↓

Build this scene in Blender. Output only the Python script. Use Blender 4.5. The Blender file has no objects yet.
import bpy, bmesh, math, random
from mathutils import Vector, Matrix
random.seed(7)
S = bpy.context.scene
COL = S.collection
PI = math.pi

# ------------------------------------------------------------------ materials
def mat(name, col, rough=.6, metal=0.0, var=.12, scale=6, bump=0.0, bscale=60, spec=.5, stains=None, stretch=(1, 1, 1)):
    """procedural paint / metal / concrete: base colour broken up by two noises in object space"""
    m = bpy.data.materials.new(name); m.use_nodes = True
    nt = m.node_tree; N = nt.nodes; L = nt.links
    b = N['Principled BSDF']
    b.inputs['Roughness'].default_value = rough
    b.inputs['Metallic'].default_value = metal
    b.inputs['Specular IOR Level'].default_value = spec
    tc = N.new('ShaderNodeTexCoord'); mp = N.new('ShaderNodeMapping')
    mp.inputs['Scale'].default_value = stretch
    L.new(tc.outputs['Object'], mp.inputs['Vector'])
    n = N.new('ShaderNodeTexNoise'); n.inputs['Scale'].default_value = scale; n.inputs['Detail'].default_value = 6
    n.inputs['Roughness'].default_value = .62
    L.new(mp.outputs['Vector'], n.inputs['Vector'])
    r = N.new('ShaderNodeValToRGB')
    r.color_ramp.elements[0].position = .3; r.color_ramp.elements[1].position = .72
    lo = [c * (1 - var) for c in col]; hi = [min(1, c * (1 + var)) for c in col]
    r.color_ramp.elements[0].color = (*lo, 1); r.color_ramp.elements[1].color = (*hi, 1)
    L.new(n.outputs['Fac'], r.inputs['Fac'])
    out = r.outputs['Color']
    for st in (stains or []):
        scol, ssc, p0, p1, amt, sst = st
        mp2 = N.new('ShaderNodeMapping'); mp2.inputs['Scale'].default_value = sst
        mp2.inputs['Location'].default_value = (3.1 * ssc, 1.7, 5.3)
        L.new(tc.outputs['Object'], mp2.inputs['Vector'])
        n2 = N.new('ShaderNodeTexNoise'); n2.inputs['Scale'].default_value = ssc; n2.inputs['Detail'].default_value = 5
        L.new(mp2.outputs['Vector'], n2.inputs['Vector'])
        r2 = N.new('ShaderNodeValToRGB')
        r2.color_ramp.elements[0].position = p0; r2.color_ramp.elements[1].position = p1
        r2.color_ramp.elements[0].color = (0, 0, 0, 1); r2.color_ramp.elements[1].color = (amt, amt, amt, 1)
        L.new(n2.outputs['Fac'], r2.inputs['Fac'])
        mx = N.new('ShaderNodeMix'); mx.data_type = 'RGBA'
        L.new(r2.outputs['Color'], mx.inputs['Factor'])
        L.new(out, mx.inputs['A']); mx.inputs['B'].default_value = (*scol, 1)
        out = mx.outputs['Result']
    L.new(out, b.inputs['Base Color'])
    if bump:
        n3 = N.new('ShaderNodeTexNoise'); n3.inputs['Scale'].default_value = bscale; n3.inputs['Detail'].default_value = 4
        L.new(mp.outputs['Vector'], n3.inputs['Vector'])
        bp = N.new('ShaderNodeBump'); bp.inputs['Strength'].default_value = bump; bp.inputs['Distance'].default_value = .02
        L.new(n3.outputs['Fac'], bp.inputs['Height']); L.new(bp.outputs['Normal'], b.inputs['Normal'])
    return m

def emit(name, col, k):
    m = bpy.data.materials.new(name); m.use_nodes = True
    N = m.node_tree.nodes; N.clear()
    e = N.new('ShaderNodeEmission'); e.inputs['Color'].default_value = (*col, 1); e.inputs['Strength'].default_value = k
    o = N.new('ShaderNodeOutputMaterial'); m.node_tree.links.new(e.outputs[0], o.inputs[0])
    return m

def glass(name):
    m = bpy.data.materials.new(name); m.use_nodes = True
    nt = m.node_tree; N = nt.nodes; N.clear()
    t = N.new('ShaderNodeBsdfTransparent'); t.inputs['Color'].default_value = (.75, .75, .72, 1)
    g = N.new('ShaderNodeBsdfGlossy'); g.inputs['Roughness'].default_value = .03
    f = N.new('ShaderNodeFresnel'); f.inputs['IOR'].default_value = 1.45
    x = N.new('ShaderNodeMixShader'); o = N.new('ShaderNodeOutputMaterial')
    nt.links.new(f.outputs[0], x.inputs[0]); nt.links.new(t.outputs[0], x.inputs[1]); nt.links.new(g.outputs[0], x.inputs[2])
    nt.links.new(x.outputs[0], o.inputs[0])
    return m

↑

Exercise task: Each line must be given again exactly as written above.

Solution:
Build this scene in Blender. Output only the Python script. Use Blender 4.5. The Blender file has no objects yet.
import bpy, bmesh, math, random
from mathutils import Vector, Matrix
random.seed(7)
S = bpy.context.scene
COL = S.collection
PI = math.pi

# ------------------------------------------------------------------ materials
def mat(name, col, rough=.6, metal=0.0, var=.12, scale=6, bump=0.0, bscale=60, spec=.5, stains=None, stretch=(1, 1, 1)):
    """procedural paint / metal / concrete: base colour broken up by two noises in object space"""
    m = bpy.data.materials.new(name); m.use_nodes = True
    nt = m.node_tree; N = nt.nodes; L = nt.links
    b = N['Principled BSDF']
    b.inputs['Roughness'].default_value = rough
    b.inputs['Metallic'].default_value = metal
    b.inputs['Specular IOR Level'].default_value = spec
    tc = N.new('ShaderNodeTexCoord'); mp = N.new('ShaderNodeMapping')
    mp.inputs['Scale'].default_value = stretch
    L.new(tc.outputs['Object'], mp.inputs['Vector'])
    n = N.new('ShaderNodeTexNoise'); n.inputs['Scale'].default_value = scale; n.inputs['Detail'].default_value = 6
    n.inputs['Roughness'].default_value = .62
    L.new(mp.outputs['Vector'], n.inputs['Vector'])
    r = N.new('ShaderNodeValToRGB')
    r.color_ramp.elements[0].position = .3; r.color_ramp.elements[1].position = .72
    lo = [c * (1 - var) for c in col]; hi = [min(1, c * (1 + var)) for c in col]
    r.color_ramp.elements[0].color = (*lo, 1); r.color_ramp.elements[1].color = (*hi, 1)
    L.new(n.outputs['Fac'], r.inputs['Fac'])
    out = r.outputs['Color']
    for st in (stains or []):
        scol, ssc, p0, p1, amt, sst = st
        mp2 = N.new('ShaderNodeMapping'); mp2.inputs['Scale'].default_value = sst
        mp2.inputs['Location'].default_value = (3.1 * ssc, 1.7, 5.3)
        L.new(tc.outputs['Object'], mp2.inputs['Vector'])
        n2 = N.new('ShaderNodeTexNoise'); n2.inputs['Scale'].default_value = ssc; n2.inputs['Detail'].default_value = 5
        L.new(mp2.outputs['Vector'], n2.inputs['Vector'])
        r2 = N.new('ShaderNodeValToRGB')
        r2.color_ramp.elements[0].position = p0; r2.color_ramp.elements[1].position = p1
        r2.color_ramp.elements[0].color = (0, 0, 0, 1); r2.color_ramp.elements[1].color = (amt, amt, amt, 1)
        L.new(n2.outputs['Fac'], r2.inputs['Fac'])
        mx = N.new('ShaderNodeMix'); mx.data_type = 'RGBA'
        L.new(r2.outputs['Color'], mx.inputs['Factor'])
        L.new(out, mx.inputs['A']); mx.inputs['B'].default_value = (*scol, 1)
        out = mx.outputs['Result']
    L.new(out, b.inputs['Base Color'])
    if bump:
        n3 = N.new('ShaderNodeTexNoise'); n3.inputs['Scale'].default_value = bscale; n3.inputs['Detail'].default_value = 4
        L.new(mp.outputs['Vector'], n3.inputs['Vector'])
        bp = N.new('ShaderNodeBump'); bp.inputs['Strength'].default_value = bump; bp.inputs['Distance'].default_value = .02
        L.new(n3.outputs['Fac'], bp.inputs['Height']); L.new(bp.outputs['Normal'], b.inputs['Normal'])
    return m

def emit(name, col, k):
    m = bpy.data.materials.new(name); m.use_nodes = True
    N = m.node_tree.nodes; N.clear()
    e = N.new('ShaderNodeEmission'); e.inputs['Color'].default_value = (*col, 1); e.inputs['Strength'].default_value = k
    o = N.new('ShaderNodeOutputMaterial'); m.node_tree.links.new(e.outputs[0], o.inputs[0])
    return m

def glass(name):
    m = bpy.data.materials.new(name); m.use_nodes = True
    nt = m.node_tree; N = nt.nodes; N.clear()
    t = N.new('ShaderNodeBsdfTransparent'); t.inputs['Color'].default_value = (.75, .75, .72, 1)
    g = N.new('ShaderNodeBsdfGlossy'); g.inputs['Roughness'].default_value = .03
    f = N.new('ShaderNodeFresnel'); f.inputs['IOR'].default_value = 1.45
    x = N.new('ShaderNodeMixShader'); o = N.new('ShaderNodeOutputMaterial')
    nt.links.new(f.outputs[0], x.inputs[0]); nt.links.new(t.outputs[0], x.inputs[1]); nt.links.new(g.outputs[0], x.inputs[2])
    nt.links.new(x.outputs[0], o.inputs[0])
    return m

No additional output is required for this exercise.